Introduction to Reflections on the Dawn of Consciousness

Marcel Kuijsten, in Marcel Kuijsten (ed.), Reflections on the Dawn of Consciousness: Julian Jaynes’s Bicameral Mind Theory Revisited (Julian Jaynes Society, 2006).

Excerpt: It has now been 30 years since Julian Jaynes first published The Origin of Consciousness in the Breakdown of the Bicameral Mind. In it he presented his theory that consciousness was a learned process based on complex metaphorical language, developed after the advent of writing to handle the growing complexities of large societies and trade between differing cultures.

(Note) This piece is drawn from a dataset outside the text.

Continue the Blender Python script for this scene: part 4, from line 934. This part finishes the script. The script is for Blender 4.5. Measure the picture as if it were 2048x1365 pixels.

Jaynes asserts that prior to the development of consciousness around the end of the second millennium B.C., humans operated under a previous mentality called the bicameral mind, referring to the brain’s two hemispheres. When faced with a difficult decision or fight or flight situation, bicameral man experienced an auditory hallucination directing his action, much as modern schizophrenics do today. These hallucinations, the means by which the right hemisphere conveyed stored up experience in the form of behavioral commands to the left hemisphere, were interpreted as the voices of chiefs, rulers, or the gods. To support his theory, Jaynes draws evidence from a wide range of fields, including neuroscience, psychology, archaeology, ancient history, and the analysis of ancient texts.